Before you pound the homer table on that, consider the other parts of Miami’s season to understand where the committee’s thinking. Because Miami ….

… lost to unranked Louisville and SMU, who after clambering to No. 21, also will likely be unranked after losing to Cal late Saturday.

… won’t even make the ACC Championship Game, much less win it.

… had a schedule with a CFP-high eight home games, will have played one top-25 team by the time the final rankings come out (Notre Dame), faced only two of the other top six ACC teams (SMU, Pitt) and still had two losses.

Notre Dame won at Pitt two weeks ago, 37-15. How does that compare to Miami’s win Saturday? Do we have to parse that, too?

Miami fans might be angry today. But they aren’t even at the front of the line of fandoms worked over by the CFP Committee. That’s 13th-ranked Vanderbilt. It was idle when Miami leap-frogged it two weeks ago in rankings for some reason. Vanderbilt’s two losses are at No. 8 Alabama and at No. 19 Texas. It navigated a tougher SEC schedule. It had a friendly SEC schedule, but whipped No. 19 Tennessee on Saturday.

Maybe we should just talk about Malachi Toney. There’s someone everyone can agree on.  He might have wrapped up the 2026 Heisman Trophy with another electric game on Saturday.

Toney threw a 9-yard touchdown, caught a 22-yard touchdown and was a running touchdown away from a spectacular hat trick.

As it was, Toney had 13 catches for 126 yards. That gave him 84 catches, one behind Xavier Restrepo’s school record of 85 in a season.

Miami did more than flash Toney’s rare talent again Saturday. It went into the trenches and whipped Pitt. It controlled the ball offensively behind Carson Beck completing 23 of 29 passes for 267 yards and three touchdowns. It controlled the game defensively right from the start as Pitt was minus-12 yards after its first two drives.

Miami even showed the kind of on-field discipline that’s been lacking some moments. Twice on a third-quarter drive, Pitt players acted up after crucial stops to merit unsportsmanlike-conduct penalties. Miami took advantage of that with Mark Fletcher’s touchdown run to end a 75-yard drive for a 24-7 lead.

The Hurricanes looked at their best Saturday. Can that matter some? Mario Cristobal will press that point right to Tuesday’s vote. Just as he should. Before the game, ESPN’s Nick Saban went on the offense for Miami.

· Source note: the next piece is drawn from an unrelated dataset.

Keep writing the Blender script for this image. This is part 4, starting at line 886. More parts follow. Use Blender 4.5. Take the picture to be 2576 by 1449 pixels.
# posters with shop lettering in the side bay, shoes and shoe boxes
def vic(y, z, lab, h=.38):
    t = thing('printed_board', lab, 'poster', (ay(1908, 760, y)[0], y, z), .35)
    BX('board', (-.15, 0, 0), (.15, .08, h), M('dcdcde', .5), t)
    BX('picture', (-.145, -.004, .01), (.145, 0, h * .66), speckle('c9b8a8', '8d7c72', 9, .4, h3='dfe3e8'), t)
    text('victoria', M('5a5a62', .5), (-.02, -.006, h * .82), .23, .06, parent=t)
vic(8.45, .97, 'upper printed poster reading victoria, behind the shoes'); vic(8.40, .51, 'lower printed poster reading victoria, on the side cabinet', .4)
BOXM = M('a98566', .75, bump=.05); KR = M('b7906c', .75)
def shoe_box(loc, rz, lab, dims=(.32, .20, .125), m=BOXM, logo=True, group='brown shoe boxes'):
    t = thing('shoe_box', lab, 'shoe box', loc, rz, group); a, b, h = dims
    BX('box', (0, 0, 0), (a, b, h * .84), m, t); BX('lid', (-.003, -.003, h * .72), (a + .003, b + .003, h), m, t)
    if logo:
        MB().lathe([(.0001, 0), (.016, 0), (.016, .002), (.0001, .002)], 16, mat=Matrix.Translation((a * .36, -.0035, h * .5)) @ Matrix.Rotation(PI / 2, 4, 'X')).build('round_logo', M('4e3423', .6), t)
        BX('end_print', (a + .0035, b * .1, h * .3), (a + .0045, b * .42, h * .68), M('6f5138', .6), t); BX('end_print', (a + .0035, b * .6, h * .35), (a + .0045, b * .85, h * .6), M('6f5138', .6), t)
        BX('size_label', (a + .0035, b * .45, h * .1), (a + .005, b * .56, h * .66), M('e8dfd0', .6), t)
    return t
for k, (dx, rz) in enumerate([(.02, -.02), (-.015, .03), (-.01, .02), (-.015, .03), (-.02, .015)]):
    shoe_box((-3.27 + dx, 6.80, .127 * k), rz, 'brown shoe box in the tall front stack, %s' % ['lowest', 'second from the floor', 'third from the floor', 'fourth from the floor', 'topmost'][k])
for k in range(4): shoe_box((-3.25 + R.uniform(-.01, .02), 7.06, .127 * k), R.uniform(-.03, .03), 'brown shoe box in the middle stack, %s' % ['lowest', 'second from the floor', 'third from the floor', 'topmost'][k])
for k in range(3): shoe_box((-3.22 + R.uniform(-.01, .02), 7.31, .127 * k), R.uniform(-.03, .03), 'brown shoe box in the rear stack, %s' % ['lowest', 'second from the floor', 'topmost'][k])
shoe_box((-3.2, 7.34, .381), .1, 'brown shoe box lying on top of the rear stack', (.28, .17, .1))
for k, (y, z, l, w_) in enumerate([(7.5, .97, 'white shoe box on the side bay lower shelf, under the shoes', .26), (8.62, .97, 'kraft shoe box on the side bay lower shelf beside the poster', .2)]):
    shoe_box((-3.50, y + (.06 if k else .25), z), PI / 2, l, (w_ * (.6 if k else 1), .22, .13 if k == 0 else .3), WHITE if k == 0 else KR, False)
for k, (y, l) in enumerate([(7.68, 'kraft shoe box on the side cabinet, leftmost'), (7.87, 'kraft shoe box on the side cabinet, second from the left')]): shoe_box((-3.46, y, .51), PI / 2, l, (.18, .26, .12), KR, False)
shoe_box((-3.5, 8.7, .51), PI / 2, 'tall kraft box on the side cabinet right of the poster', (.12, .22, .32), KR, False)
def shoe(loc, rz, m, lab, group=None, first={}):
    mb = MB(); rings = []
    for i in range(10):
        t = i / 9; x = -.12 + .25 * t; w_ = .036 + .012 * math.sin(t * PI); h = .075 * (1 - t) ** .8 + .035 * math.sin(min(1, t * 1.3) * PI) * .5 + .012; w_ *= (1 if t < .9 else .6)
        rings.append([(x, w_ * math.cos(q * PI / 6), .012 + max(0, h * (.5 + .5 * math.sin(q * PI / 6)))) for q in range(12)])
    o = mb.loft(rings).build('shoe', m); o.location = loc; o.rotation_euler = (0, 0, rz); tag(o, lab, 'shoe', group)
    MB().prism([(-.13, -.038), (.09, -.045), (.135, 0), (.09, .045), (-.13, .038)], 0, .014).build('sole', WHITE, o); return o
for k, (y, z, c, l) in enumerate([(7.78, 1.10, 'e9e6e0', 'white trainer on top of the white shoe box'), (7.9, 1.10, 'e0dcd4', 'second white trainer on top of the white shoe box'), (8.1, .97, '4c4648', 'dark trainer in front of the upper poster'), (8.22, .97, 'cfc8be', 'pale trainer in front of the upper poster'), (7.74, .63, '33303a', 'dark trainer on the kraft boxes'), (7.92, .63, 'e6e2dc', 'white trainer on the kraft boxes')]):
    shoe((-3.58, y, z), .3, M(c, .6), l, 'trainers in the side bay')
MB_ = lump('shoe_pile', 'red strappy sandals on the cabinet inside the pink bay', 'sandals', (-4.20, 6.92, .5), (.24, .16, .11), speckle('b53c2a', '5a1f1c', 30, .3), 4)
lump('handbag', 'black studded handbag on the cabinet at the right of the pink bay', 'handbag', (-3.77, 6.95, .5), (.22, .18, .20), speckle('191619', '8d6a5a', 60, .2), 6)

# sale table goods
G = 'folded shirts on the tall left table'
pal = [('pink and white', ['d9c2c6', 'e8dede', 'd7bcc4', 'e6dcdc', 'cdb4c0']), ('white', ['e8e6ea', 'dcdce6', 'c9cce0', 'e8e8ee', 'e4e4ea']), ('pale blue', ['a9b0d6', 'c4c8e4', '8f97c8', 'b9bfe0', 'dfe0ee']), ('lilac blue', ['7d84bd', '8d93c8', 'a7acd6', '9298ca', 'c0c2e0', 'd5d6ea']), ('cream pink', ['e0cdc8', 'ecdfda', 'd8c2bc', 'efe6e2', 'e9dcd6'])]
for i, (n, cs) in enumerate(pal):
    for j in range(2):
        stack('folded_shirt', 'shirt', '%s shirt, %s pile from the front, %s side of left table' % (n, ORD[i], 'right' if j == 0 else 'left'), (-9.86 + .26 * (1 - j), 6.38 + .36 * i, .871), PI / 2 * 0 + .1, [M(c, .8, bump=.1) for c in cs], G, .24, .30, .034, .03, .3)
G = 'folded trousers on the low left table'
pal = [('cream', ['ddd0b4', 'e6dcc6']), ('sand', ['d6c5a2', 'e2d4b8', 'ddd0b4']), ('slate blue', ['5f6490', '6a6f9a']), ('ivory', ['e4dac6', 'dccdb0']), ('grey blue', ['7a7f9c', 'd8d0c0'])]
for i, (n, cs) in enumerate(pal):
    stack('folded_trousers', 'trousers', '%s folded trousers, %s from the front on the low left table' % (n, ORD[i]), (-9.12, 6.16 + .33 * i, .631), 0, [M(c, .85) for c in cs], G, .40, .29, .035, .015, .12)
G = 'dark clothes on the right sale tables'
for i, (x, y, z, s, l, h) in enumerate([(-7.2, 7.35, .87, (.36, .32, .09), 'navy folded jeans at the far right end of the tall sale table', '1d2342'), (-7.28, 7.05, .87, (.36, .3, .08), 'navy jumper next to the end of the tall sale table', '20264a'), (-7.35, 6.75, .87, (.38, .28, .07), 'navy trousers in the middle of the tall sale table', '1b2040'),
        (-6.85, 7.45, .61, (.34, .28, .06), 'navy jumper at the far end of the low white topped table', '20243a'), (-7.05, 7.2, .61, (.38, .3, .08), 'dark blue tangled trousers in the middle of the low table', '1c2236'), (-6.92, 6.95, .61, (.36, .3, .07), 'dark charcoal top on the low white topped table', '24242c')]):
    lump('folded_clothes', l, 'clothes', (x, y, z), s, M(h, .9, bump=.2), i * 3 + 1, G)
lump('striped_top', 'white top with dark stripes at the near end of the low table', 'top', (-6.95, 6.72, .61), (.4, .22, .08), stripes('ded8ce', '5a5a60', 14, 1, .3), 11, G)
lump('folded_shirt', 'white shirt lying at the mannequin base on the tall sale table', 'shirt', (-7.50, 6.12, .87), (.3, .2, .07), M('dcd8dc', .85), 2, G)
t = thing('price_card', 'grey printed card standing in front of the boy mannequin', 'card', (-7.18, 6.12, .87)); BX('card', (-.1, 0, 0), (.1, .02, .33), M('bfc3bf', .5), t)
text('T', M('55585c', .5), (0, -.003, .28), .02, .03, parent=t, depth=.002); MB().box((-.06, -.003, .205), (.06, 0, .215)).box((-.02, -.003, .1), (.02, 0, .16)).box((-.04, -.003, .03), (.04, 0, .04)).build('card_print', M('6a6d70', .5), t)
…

“If they get in this playoff, they’re going to be the most dangerous team that anybody has to play because of the talent level,’’ Saban said.

The former Alabama coach knows a few things about championships. He also knows how to come to the aid of a former assistant like Cristobal.

Saban’s point underlines the shame of it all. Miami does have great talent. It would be dangerous in the playoff.

Miami is a team the committee wants in, too. Don’t talk about some conspiracy theory or how everyone has hated Miami for years. That’s nonsense. Why was Miami-Notre Dame a prime-time showcase of the opening weekend? Why did Miami jump an idle Vanderbilt and close-win Utah on successive weeks? (Vanderbilt tops Miami on the outrage-meter. Its only two losses are on the road at Alabama and Texas).

“That’s a College Football Playoff team,” Cristobal said. “We’ve all seen it. We know it.”

It was Saturday. It’s been so many weeks. It just had two bad weeks that might keep them out.